Just when you thought property rights were dead and buried in America, the good guys scored a big victory yesterday, courtesy of the Ohio Supreme Court. Yesterday, the Court ruled unanimously that the Cincinnati suburb of Norwood could not seize five homes which stood in the way of private developers. With the green light provided by Kelo v. New London, the city of Norwood assumed it could do whatever it wanted with people’s property for the sake of enriching the city’s tax base. Indeed, 66 of 71 property owners voluntarily sold their homes to the developers. When five owners refused, the city used another tool given to them by Kelo, simply condemning the homes and the neighborhood as blighted. The Court correctly ruled that the city abused this right of condemnation and blocked their attempted seizure.
Norwood’s actions represent an alarming trend around the country in the aftermath of the Kelo decision. Given this authorization, city officials in the 42 states that have not yet passed anti-Kelo resolutions have reacted by sending in the bulldozers. Newark, New Jersey wants to raze 14 downtown acres to build upscale condos. Arnold, Missouri wants to destroy 30 homes, 14 small businesses, and the local Veterans of Foreign Wars for a Lowe’s and a strip mall. San Diego wants to demolish the cigar and coffee lounge of an Afghan immigrant first for a Marriot and then for a parking lot. Wherever he is, the late Romanian dictator Nicolae Ceausescu- infamous for bulldozing people’s homes in order to build lavish personal palaces- is looking at post-Kelo America and smiling.
Perhaps the conditions which created Kelo are nothing more than a misunderstanding over a simple constitutional issue. City developers claim their right to condemn houses as blighted and then raze them to build a Wal-Mart is guaranteed by the US Constitution.
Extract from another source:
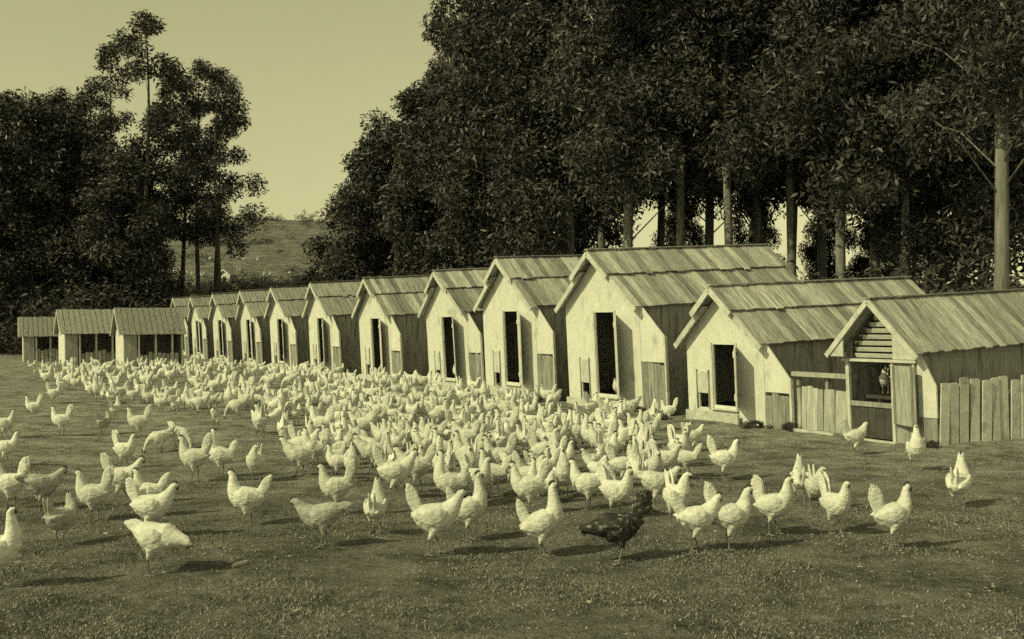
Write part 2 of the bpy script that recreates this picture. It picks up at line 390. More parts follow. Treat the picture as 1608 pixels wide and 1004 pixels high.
# right-hand house with louvred gable, porch roof and half door
def louvred_house():
    rnd = random.Random(5)
    b = row_point(1387); b.z = ground_z(b.x, b.y) - .03
    h = empty('louvred_hen_house', b, (PITCH, 0, HROT)); tag(h, 'nearest hen house with slatted gable vent, behind the picket fence', 'hen house')
    hw, za, ze, ln, of = .66, 1.99, 1.37, 4.6, .19
    k = (za-ze)/hw; top = lambda x: za-k*abs(x)
    # porch frame: posts, tie beam, gable panel with slats
    for x, nme in ((-.60, 'post'), (.22, 'post')):
        mb = MB(); mb.box(x-.025, x+.025, -.02, .03, -.05, 1.14); mb.build('door_post', M['white_board'], h)
    mb = MB(); mb.box(-.68, .66, -.05, .035, 1.14, 1.175); mb.build('tie_beam', M['white_board'], h)
    mb = MB(); mb.bar((-.60, .06, 1.2), (0, .06, top(0)-.06), .04, .03); mb.build('gable_stud', M['dark_wood'], h)
    n = 7
    for i in range(n):
        z = 1.20+i*.088; half = (za-.05-z)/k
        a, c = max(-half+.10, -.50), min(half-.12, .24)
        if c-a < .08: continue
        mb = MB(); mb.bar((a, .055, z+.02), (c, .055, z+.02), .012, .062, up=(0, -.45, 1)); mb.build('vent_slat', M['white_board'], h)
    mb = MB(); cols(mb, lambda x: [(1.18, None)], [.20, .32, hw*.98], lambda x: top(x)-.03, .03, .06); mb.build('gable_panel', M['white_board'], h)
    mb = MB(); cols(mb, lambda x: [(1.18, None)], [-hw*.98, -.55], lambda x: top(x)-.03, .03, .06); mb.build('gable_panel', M['grey_board'], h)
    # front wall right of the doorway, half door, rails
    mb = MB(); mb.box(.25, hw-.002, .0, .03, 0, 1.135); mb.build('front_wall', M['grey_board'], h)
    mb = MB(); mb.box(-hw, -.63, .0, .03, 0, 1.135); mb.build('front_wall', M['white_board'], h)
    for i in range(5):
        a = -.57+i*.153
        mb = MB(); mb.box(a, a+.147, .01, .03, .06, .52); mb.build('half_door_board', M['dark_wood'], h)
    mb = MB(); mb.box(-.575, .195, -.012, .009, .50, .57); mb.build('half_door_rail', M['grey_board'], h)
    mb = MB(); mb.box(-.62, .30, -.10, -.022, -.02, .045); mb.build('door_sill', M['white_board'], h)
    # door leaf standing open to the right
    lf = MB(); lf.box(0, .52, -.012, .012, 0, .80); l = lf.build('door', M['pale_board'], h); l.location = (.255, -.03, .30); l.rotation_euler = (0, 0, R(-17))
    lf = MB(); lf.box(.02, .06, -.03, -.013, .0, .80); lf.box(.46, .50, -.03, -.013, 0, .80); lf.build('door_batten', M['grey_board'], l)
    mb = MB(); mb.box(.58, .62, -.03, -.004, .0, 1.12); mb.build('corner_post', M['white_board'], h)
    # wing
    mb = MB(); mb.col(hw+.003, hw+.30, -.02, .005, .42, ze-.02, .84); mb.build('wing_wall', M['whitewash'], h)
    for i in range(3):
        a = hw+.003+i*.099; mb = MB(); mb.box(a, a+.094, -.018, .003, -.05, .41); mb.build('wing_board', M['grey_board'], h)
    for s in (-1, 1):
        x0 = hw-.03 if s > 0 else -hw
        mb = MB(); mb.box(x0, x0+.03, .04, ln, 0, ze-.01); mb.build('side_wall', M['side_wall'], h)
    mb = MB(); cols(mb, lambda x: [(0, None)], [-hw, 0, hw], lambda x: top(x)-.01, ln, ln+.03); mb.build('back_wall', M['side_wall'], h)
    mb = MB(); mb.box(-hw+.035, hw-.035, .04, ln-.01, .0, .03); mb.build('floor', M['dark_wood'], h)
    mb = MB(); mb.bar((-hw+.03, .34, .60), (hw-.03, .34, .60), .05, .05); mb.build('roost_bar', M['dark_wood'], h)
    for s in (-1, 1):
        roof_course(h, s, -of, ln+.15, 36, 0, top(0)+.02, s*(hw+.13), top(hw+.13)+.02, .0, True, M['roof_board'], rnd)
        mb = MB(); mb.bar((s*.0, -of-.014, top(0)+.0), (s*(hw+.16), -of-.014, top(hw+.16)), .024, .075, up=(s*k, 0, 1)); mb.build('barge_board', M['white_board'], h)
    mb = MB(); mb.col(-hw-.13, -hw+.16, -of-.001, -of+.02, top(hw+.13)-.03, top(hw+.13)-.02, top(hw-.16)-.02); mb.build('eave_bracket', M['white_board'], h)
    mb = MB(); mb.box(-.06, .06, -of-.02, ln+.16, za+.04, za+.058); mb.build('ridge_board', M['roof_board'], h)
    return h
louvred_house()

# low open-sided coops at the far left
def open_coop(px, py, label, ln, hw, za, ze, seed):
    rnd = random.Random(seed); b = on_ground(px, py)
    h = empty('open_coop', b, (.01, 0, HROT+rnd.uniform(-.05, .05))); tag(h, label, 'coop', 'low open-sided coops')
    k = (za-ze)/hw; top = lambda x: za-k*abs(x)
    mb = MB(); cols(mb, lambda x: [(-.1, None)], [-hw, 0, hw], top, 0, .04); mb.build('front_wall', M['whitewash'], h)
    mb = MB(); cols(mb, lambda x: [(-.1, None)], [-hw, 0, hw], top, ln-.04, ln); mb.build('back_wall', M['side_wall'], h)
    mb = MB(); mb.box(-hw, -hw+.04, .045, ln-.045, -.1, ze-.01); mb.build('side_wall', M['side_wall'], h)
    mb = MB(); mb.box(hw-.04, hw, .045, ln*.22, -.1, ze-.01); mb.build('side_wall', M['side_wall'], h)
    for i, y in enumerate((ln*.24, ln*.52, ln*.80, ln-.08)):
        mb = MB(); mb.box(hw-.05, hw+.02, y, y+.07, -.1, ze-.01); mb.build('post', M['white_board'], h)
    for i in range(9):
        y = ln*.27+i*ln*.073; mb = MB(); mb.box(hw-.03, hw-.005, y, y+ln*.062, -.1, .52+rnd.uniform(-.05, .12)); mb.build('low_board', M['pale_board'] if i % 3 else M['grey_board'], h)
    mb = MB(); mb.box(-hw+.05, hw-.055, .05, ln-.05, -.02, .02); mb.build('floor', M['dark_wood'], h)
    for s in (-1, 1):
        roof_course(h, s, -.18, ln+.12, 12, 0, top(0)+.03, s*(hw+.16), top(hw+.16)+.03, 0, False, M['grey_board'], rnd)
        mb = MB(); mb.bar((0, -.195, top(0)), (s*(hw+.17), -.195, top(hw+.17)), .024, .09, up=(s*k, 0, 1)); mb.build('barge_board', M['white_board'], h)
    return h
open_coop(188, 577, 'low open-sided coop, largest of three, beside the farthest hen house', 2.3, 1.15, 2.36, 1.42, 41)
open_coop(97, 572, 'low open-sided coop, the middle of three at the far left', 2.4, 1.15, 2.35, 1.42, 42)
open_coop(36, 567, 'low dark open-sided coop at the left edge below the trees', 2.2, 1.1, 2.05, 1.25, 43)
def small_shed(px, Y, label, hw, za, ze, ln, rz, wallmat, nme='shed'):
    x = (px-804)/FPX*Y; b = Vector((x, Y, ground_z(x, Y)-.05)); h = empty(nme, b, (0, 0, rz)); tag(h, label, 'shed')
    k = (za-ze)/hw; top = lambda x: za-k*abs(x); rnd = random.Random(int(px))
    def cuts(x): return [(hw*1.0 if za > 2 else .55, None)] if abs(x) < hw*.3 else [(0, None)]
    mb = MB(); cols(mb, cuts, [-hw, -hw*.3, 0, hw*.3, hw], top, 0, .04); mb.build('front_wall', wallmat, h)
    mb = MB(); cols(mb, lambda x: [(0, None)], [-hw, 0, hw], top, ln-.04, ln); mb.build('back_wall', M['side_wall'], h)
    for s in (-1, 1):
        x0 = hw-.04 if s > 0 else -hw
        mb = MB(); mb.box(x0, x0+.04, .045, ln-.045, 0, ze-.01); mb.build('side_wall', M['side_wall'], h)
        roof_course(h, s, -.15, ln+.1, 10, 0, top(0)+.03, s*(hw+.15), top(hw+.15)+.03, 0, False, M['grey_board'], rnd)
        mb = MB(); mb.bar((0, -.165, top(0)), (s*(hw+.16), -.165, top(hw+.16)), .024, .12, up=(s*k, 0, 1)); mb.build('barge_board', M['white_board'], h)
    return h
small_shed(306, 66, 'grey gabled shed rising behind the farthest hen houses', 1.25, 2.75, 2.05, 3.2, R(-25), M['side_wall'])
small_shed(30, 63, 'small grey gabled shed under the trees at the left edge', 1.1, 2.3, 1.7, 3.0, R(-35), M['grey_board'])
small_shed(352, 92, 'tiny white coop alone on the hillside by the thin pole', .55, 1.15, .75, 1.0, R(-20), M['whitewash'], 'hillside_coop')

# board fence between the low house and the louvred house
def board_fence():
    a, b = row_point(1243)+RD*.10, row_point(1333)+RD*.10
    d = b-a; n = 10; ang = math.atan2(d.y, d.x); ln = d.length
    a.z = ground_z(a.x, a.y)
    h = empty('board_fence', a, (0, 0, ang)); tag(h, 'weathered board fence between the low house and the slatted-gable house', 'fence')
    rnd = random.Random(8)
    for i in range(n):
        w = ln/n; mb = MB(); mb.box(0, w-.010, -.011, .011, -.05, .66+rnd.uniform(-.03, .02)); o = mb.build('plank', M['pale_board'], h); o.location = (i*w, 0, 0); o.rotation_euler = (rnd.uniform(-.02, .02), 0, rnd.uniform(-.02, .02))
    mb = MB(); mb.box(-.05, ln+.05, -.06, .02, .82, .89); mb.build('top_rail', M['pale_board'], h)
    for x in (-.02, ln*.5, ln-.04):
        mb = MB(); mb.box(x, x+.06, .02, .08, -.05, .85); mb.build('post', M['grey_board'], h)
    mb = MB(); mb.box(.2, ln-.15, -.26, -.19, -.01, .035); mb.build('foot_board', M['white_board'], h)
board_fence()
def picket_fence():
    a = row_point(1473)+RX*.02; d = Vector((.93, .37, 0)); a.z = ground_z(a.x, a.y)
    h = empty('picket_fence', a, (0, .0, math.atan2(d.y, d.x))); tag(h, 'close picket fence of weathered pale boards at the right edge', 'fence')
    rnd = random.Random(9); x = 0
    i = 0
    while x < 4.2:
        w = rnd.uniform(.125, .16); hh = rnd.uniform(.81, .87); e1, e2 = rnd.uniform(0, .02), rnd.uniform(0, .03); gx = a + d*x
        g = ground_z(gx.x, gx.y)-a.z
        mb = MB(); mb.v += [(0,-.011,-.05),(w,-.011,-.05),(w,.011,-.05),(0,.011,-.05),(0,-.011,hh-e1),(w*.3,-.011,hh),(w*.75,-.011,hh+.004),(w,-.011,hh-e2),(0,.011,hh-e1),(w*.3,.011,hh),(w*.75,.011,hh+.004),(w,.011,hh-e2)]
        mb.f += [(0,1,7,6,5,4),(2,3,8,9,10,11),(0,4,8,3),(1,2,11,7),(4,5,9,8),(5,6,10,9),(6,7,11,10),(0,3,2,1)]
        o = mb.build('picket', M['white_board'], h); o.location = (x, rnd.uniform(-.012, .012), g); o.rotation_euler = (rnd.uniform(-.05, .05), rnd.uniform(-.03, .03), rnd.uniform(-.03, .03))
        x += w+rnd.uniform(.022, .045); i += 1
    for z in (.2, .62):
        mb = MB(); mb.box(0, 4.2, .03, .07, z+.0, z+.07); r_ = mb.build('rail', M['grey_board'], h); r_.rotation_euler = (0, -.03, 0)
picket_fence()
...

However, eminent domain was meant to be a restriction of government power, not an expansion. Actually, it is found in the clear-as-crystal Fifth Amendment, the part of the Constitution most often referred to by liberals not appearing in the “Penumbra.” Personally, if liberals are so insistent that the Fifth Amendment apply to criminals and terrorists, they ought to apply it to law-abiding property owners as well. Eminent domain does not state that government can take private property if they provide just compensation; it says private property cannot be taken without just compensation. Note the difference in language.
With any luck, this decision combined with state and local-level action can reverse the most errant Supreme Court decision of the Rehnquist Court. States and even Congress have passed laws restricting eminent domain, and citizen initiatives are doing the same in other states to defend their rights. However, they shouldn’t have to fight these battles. Americans have a right to maintain ownership of the property they legally acquire. I shouldn’t have to say this in 2006, but such rights have been all but eliminated in places like the People’s Republic of Oregon where citizen initiatives attempting to revive property rights have been routinely struck down by the courts. Government’s eroding of property rights continues down the path of socialism and if left unchecked by the citizenry could march America down the road to serfdom.